24L’immigration croissante, notamment parmi les jeunes époux, dont 42 % sont d’origine foraine au début de la Restauration et 50 % un tiers de siècle plus tard, entretient la ségrégation dans la mesure où ces migrants accaparent une bonne partie, généralement majoritaire, des professions indépendantes ou les mieux rémunérées, et de plus, mais les deux phénomènes sont liés, élisent domicile de préférence dans les quartiers les moins populaires. Le résultat est que les zones pauvres, ne recevant qu’un faible afflux d’éléments moyens ou supérieurs, voient s’accentuer leur caractère d’infériorité. La situation s’y dégrade ce qui ne peut que dissuader encore plus les nouveaux arrivants de s’y installer. Et comme les espaces libres, à proximité du centre, ne manquent pas, ils y seront attirés. Ce contexte risque d’accentuer le phénomène ségrégationniste en créant une situation de dissuasion. C’est ce que laisse entrevoir un rapide examen des données fournies par les actes de mariage du début de la Restauration et des années 1856-1857. L’analphabétisme se concentre de plus en plus dans les quartiers populaires.

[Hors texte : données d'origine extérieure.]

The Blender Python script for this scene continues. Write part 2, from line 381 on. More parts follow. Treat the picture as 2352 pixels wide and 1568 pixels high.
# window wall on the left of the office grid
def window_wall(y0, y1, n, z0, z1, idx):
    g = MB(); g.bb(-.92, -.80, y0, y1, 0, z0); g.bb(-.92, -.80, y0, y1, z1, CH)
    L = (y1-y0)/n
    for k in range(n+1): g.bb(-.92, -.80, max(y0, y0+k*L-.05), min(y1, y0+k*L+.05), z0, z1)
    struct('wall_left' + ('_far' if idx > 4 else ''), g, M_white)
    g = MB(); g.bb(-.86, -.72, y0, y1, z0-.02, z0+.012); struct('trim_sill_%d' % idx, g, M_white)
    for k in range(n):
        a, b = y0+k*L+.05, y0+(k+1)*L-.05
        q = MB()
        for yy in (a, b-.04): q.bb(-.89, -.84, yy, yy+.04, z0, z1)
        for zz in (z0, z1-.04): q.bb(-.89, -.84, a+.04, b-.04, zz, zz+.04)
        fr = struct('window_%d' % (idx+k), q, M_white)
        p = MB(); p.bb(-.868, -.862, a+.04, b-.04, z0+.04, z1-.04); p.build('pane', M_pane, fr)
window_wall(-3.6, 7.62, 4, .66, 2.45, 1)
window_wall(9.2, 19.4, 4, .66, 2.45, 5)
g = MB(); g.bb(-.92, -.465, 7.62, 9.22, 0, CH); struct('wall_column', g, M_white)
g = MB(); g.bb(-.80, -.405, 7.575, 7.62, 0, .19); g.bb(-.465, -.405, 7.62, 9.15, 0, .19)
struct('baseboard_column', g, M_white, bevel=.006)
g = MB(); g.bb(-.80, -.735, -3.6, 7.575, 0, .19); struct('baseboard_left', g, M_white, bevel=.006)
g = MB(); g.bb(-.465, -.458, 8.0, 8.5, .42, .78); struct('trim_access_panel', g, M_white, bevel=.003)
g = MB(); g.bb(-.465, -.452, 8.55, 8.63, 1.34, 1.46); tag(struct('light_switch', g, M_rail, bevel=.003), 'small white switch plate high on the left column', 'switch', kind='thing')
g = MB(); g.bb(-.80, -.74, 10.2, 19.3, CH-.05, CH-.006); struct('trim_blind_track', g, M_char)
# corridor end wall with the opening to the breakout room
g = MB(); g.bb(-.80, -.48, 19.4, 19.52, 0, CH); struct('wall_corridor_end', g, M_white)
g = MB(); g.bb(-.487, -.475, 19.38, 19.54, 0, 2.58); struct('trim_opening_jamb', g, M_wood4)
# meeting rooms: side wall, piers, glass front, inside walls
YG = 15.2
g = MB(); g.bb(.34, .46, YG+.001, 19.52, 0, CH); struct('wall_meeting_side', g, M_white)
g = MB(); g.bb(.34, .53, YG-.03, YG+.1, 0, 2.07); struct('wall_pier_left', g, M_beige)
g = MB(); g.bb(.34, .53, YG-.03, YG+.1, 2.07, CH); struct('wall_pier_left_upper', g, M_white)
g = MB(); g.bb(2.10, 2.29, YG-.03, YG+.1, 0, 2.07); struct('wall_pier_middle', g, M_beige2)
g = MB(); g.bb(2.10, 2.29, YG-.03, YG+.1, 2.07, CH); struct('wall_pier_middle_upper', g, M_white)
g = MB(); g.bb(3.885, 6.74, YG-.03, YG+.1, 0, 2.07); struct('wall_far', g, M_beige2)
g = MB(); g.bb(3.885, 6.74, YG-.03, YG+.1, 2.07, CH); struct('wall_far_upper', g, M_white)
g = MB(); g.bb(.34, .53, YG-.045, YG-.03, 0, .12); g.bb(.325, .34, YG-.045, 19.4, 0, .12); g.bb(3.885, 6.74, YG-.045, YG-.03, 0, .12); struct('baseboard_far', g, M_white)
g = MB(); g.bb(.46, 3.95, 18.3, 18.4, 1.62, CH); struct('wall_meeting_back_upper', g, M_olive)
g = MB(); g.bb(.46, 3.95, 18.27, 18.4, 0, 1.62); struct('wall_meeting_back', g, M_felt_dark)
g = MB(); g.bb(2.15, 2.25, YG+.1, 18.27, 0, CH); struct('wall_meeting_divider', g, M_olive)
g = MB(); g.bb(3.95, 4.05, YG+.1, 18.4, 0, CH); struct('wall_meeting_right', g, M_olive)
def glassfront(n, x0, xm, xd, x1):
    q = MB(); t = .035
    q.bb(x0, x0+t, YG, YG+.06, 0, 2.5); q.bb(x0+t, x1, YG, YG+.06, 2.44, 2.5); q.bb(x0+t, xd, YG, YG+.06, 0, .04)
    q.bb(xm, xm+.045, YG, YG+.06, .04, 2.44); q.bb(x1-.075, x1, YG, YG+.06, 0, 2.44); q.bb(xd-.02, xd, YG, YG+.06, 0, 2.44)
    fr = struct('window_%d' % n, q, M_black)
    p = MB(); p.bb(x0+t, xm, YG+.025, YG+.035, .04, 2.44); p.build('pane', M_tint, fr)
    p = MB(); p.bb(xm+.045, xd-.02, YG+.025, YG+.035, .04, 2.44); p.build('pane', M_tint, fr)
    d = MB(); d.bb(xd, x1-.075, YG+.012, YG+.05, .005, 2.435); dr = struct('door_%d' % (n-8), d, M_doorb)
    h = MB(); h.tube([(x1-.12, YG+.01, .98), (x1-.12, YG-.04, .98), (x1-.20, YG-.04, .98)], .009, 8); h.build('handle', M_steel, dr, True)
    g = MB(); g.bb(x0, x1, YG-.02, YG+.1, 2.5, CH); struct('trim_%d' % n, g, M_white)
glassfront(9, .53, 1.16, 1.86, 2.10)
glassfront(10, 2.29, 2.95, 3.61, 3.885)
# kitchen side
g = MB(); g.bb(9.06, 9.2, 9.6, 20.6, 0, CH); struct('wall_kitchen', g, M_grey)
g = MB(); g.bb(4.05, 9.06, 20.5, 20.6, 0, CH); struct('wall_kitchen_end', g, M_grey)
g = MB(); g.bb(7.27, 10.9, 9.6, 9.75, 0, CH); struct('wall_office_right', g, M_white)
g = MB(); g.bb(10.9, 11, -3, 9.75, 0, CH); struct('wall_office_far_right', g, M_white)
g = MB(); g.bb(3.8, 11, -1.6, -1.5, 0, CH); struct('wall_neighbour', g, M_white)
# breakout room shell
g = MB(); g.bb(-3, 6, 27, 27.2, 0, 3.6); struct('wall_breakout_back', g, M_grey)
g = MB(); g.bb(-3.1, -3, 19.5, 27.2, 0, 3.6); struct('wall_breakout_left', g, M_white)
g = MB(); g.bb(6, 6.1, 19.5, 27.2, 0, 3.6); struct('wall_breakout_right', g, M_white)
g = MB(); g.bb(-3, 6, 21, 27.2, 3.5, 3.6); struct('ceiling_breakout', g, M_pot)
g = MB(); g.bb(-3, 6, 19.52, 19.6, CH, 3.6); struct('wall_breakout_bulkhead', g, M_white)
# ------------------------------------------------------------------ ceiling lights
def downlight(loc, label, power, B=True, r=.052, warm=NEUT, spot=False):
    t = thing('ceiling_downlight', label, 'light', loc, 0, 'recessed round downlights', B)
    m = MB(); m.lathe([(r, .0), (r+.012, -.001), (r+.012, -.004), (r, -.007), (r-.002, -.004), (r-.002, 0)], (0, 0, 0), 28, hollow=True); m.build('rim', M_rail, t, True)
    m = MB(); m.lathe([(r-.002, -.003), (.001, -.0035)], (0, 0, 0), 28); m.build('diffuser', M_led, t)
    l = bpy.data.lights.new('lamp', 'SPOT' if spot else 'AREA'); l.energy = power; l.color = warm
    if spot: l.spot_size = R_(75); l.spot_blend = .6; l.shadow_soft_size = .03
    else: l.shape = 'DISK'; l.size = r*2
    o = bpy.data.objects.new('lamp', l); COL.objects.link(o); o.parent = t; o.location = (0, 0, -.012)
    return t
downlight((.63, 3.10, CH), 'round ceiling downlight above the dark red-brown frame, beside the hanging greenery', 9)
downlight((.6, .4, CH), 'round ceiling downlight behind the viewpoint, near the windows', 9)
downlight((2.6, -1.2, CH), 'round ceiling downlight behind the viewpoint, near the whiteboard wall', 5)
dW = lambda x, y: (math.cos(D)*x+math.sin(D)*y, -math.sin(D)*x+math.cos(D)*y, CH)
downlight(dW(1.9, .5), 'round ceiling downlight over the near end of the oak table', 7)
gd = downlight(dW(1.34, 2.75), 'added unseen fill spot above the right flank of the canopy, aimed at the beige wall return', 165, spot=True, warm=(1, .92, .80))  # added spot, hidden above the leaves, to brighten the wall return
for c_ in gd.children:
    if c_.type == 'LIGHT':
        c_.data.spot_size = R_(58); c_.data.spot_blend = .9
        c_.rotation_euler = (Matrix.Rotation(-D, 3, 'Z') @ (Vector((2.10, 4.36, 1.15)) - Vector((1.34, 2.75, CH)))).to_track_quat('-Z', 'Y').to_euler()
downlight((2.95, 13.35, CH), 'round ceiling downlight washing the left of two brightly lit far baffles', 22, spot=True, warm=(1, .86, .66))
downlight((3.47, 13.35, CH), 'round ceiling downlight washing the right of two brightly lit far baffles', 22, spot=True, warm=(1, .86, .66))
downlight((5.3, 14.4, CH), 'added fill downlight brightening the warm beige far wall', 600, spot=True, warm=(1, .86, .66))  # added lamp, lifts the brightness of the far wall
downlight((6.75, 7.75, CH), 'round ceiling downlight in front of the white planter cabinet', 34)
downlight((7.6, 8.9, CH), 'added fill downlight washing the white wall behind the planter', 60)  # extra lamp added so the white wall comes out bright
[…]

L’indice des illettrés par rapport à la moyenne de la cité y progresse alors qu’il régresse dans les zones aisées ou riches, et la proportion des Caennais de souche s’y gonfle légèrement. Mais, et cela est révélateur du processus de ségrégation dans le cas qui nous intéresse, les quartiers mixtes connaissent la même évolution que les quartiers pauvres. Elle est même plus prononcée. Cela revient à dire qu’en un tiers de siècle une dynamique de la ségrégation s’est développée. Elle a pour résultat d’accentuer les différences opposant zones riches et zones pauvres.
25En résumé, l’exemple caennais semble indiquer que le manque d’industrie et la désindustrialisation secrètent une ségrégation sociale et zonale, une ségrégation que nous appellerons « dissuasive » pour la différencier de la ségrégation attractive que l’on rencontre dans les cités en cours d’industrialisation. Il ne peut en être autrement dans une ville où le seul secteur vraiment attractif est le tertiaire, secteur qui recrute essentiellement parmi des migrants instruits. Ils tiendront à bien marquer leur supériorité socio-mentale en se distinguant de la plèbe, du prolétariat fruste, en choisissant leur domicile hors des quartiers de mauvaise réputation. Ces classes moyennes en gestation, au lieu d’assurer un lien entre les deux ensembles sociaux extrêmes, prennent délibérément, par leur comportement, le parti de se rapprocher des classes supérieures.
Notes de fin
1 Si l’on s’en tient aux époux et aux défunts on arrive à 10 %, soit le double.